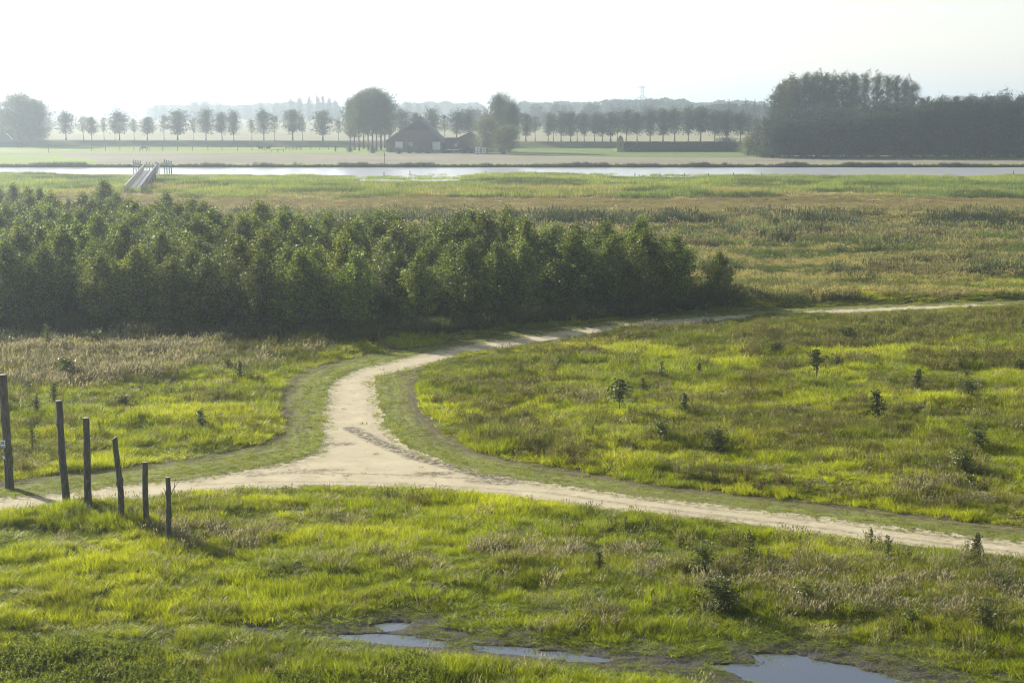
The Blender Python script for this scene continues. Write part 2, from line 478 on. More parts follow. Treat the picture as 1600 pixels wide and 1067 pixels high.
def mat_verge():
    m, nt, b = mat('mown_verge')
    pd = N(nt, 'ShaderNodeAttribute', attribute_name='pd')
    dv = N(nt, 'ShaderNodeAttribute', attribute_name='vd')
    n1 = noise(nt, 1.2, 5); n2 = noise(nt, 7, 5, 0.7)
    sp = N(nt, 'ShaderNodeSeparateXYZ'); nt.links.new(nt.nodes['GEO'].outputs['Position'], sp.inputs[0])
    cb_ = N(nt, 'ShaderNodeCombineXYZ')
    for i_, (src_, k_) in enumerate(((pd.outputs['Fac'], 3.4), (sp.outputs[0], 0.40), (sp.outputs[1], 0.25))):
        q_ = N(nt, 'ShaderNodeMath'); q_.operation = 'MULTIPLY'; q_.inputs[1].default_value = k_
        nt.links.new(src_, q_.inputs[0]); nt.links.new(q_.outputs[0], cb_.inputs[i_])
    st = noise(nt, 1.0, 3, 0.5, cb_.outputs[0])
    ad = N(nt, 'ShaderNodeMath'); ad.operation = 'MULTIPLY_ADD'; ad.inputs[1].default_value = 0.55; ad.inputs[2].default_value = -0.02
    nt.links.new(st, ad.inputs[0])
    ad2 = N(nt, 'ShaderNodeMath'); ad2.operation = 'MULTIPLY_ADD'; ad2.inputs[1].default_value = 0.48
    nt.links.new(n2, ad2.inputs[0]); nt.links.new(ad.outputs[0], ad2.inputs[2]); ad = ad2
    soil = ramp(nt, ad.outputs[0], [(0.32, (0.045, 0.036, 0.020)), (0.50, (0.12, 0.10, 0.050)), (0.68, (0.22, 0.195, 0.080))])
    gr = ramp(nt, ad.outputs[0], [(0.30, (0.085, 0.090, 0.024)), (0.70, (0.25, 0.28, 0.060))])
    e = N(nt, 'ShaderNodeMapRange'); e.inputs[1].default_value = -1.4; e.inputs[2].default_value = -0.2
    nt.links.new(dv.outputs['Fac'], e.inputs[0])
    n = nt.nodes.new('ShaderNodeMix'); n.data_type = 'RGBA'
    nt.links.new(e.outputs[0], n.inputs[0]); nt.links.new(gr, n.inputs[6]); nt.links.new(soil, n.inputs[7])
    nt.links.new(n.outputs[2], b.inputs['Base Color'])
    b.inputs['Roughness'].default_value = 0.95
    b.inputs['Specular IOR Level'].default_value = 0.15
    bump(nt, b, ad.outputs[0], 0.9, 0.10)
    return m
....
◆ To be done: Repeat the material above verbatim. Leave the pictures behind.

◆ Final result:
The Blender Python script for this scene continues. Write part 2, from line 478 on. More parts follow. Treat the picture as 1600 pixels wide and 1067 pixels high.
def mat_verge():
    m, nt, b = mat('mown_verge')
    pd = N(nt, 'ShaderNodeAttribute', attribute_name='pd')
    dv = N(nt, 'ShaderNodeAttribute', attribute_name='vd')
    n1 = noise(nt, 1.2, 5); n2 = noise(nt, 7, 5, 0.7)
    sp = N(nt, 'ShaderNodeSeparateXYZ'); nt.links.new(nt.nodes['GEO'].outputs['Position'], sp.inputs[0])
    cb_ = N(nt, 'ShaderNodeCombineXYZ')
    for i_, (src_, k_) in enumerate(((pd.outputs['Fac'], 3.4), (sp.outputs[0], 0.40), (sp.outputs[1], 0.25))):
        q_ = N(nt, 'ShaderNodeMath'); q_.operation = 'MULTIPLY'; q_.inputs[1].default_value = k_
        nt.links.new(src_, q_.inputs[0]); nt.links.new(q_.outputs[0], cb_.inputs[i_])
    st = noise(nt, 1.0, 3, 0.5, cb_.outputs[0])
    ad = N(nt, 'ShaderNodeMath'); ad.operation = 'MULTIPLY_ADD'; ad.inputs[1].default_value = 0.55; ad.inputs[2].default_value = -0.02
    nt.links.new(st, ad.inputs[0])
    ad2 = N(nt, 'ShaderNodeMath'); ad2.operation = 'MULTIPLY_ADD'; ad2.inputs[1].default_value = 0.48
    nt.links.new(n2, ad2.inputs[0]); nt.links.new(ad.outputs[0], ad2.inputs[2]); ad = ad2
    soil = ramp(nt, ad.outputs[0], [(0.32, (0.045, 0.036, 0.020)), (0.50, (0.12, 0.10, 0.050)), (0.68, (0.22, 0.195, 0.080))])
    gr = ramp(nt, ad.outputs[0], [(0.30, (0.085, 0.090, 0.024)), (0.70, (0.25, 0.28, 0.060))])
    e = N(nt, 'ShaderNodeMapRange'); e.inputs[1].default_value = -1.4; e.inputs[2].default_value = -0.2
    nt.links.new(dv.outputs['Fac'], e.inputs[0])
    n = nt.nodes.new('ShaderNodeMix'); n.data_type = 'RGBA'
    nt.links.new(e.outputs[0], n.inputs[0]); nt.links.new(gr, n.inputs[6]); nt.links.new(soil, n.inputs[7])
    nt.links.new(n.outputs[2], b.inputs['Base Color'])
    b.inputs['Roughness'].default_value = 0.95
    b.inputs['Specular IOR Level'].default_value = 0.15
    bump(nt, b, ad.outputs[0], 0.9, 0.10)
    return m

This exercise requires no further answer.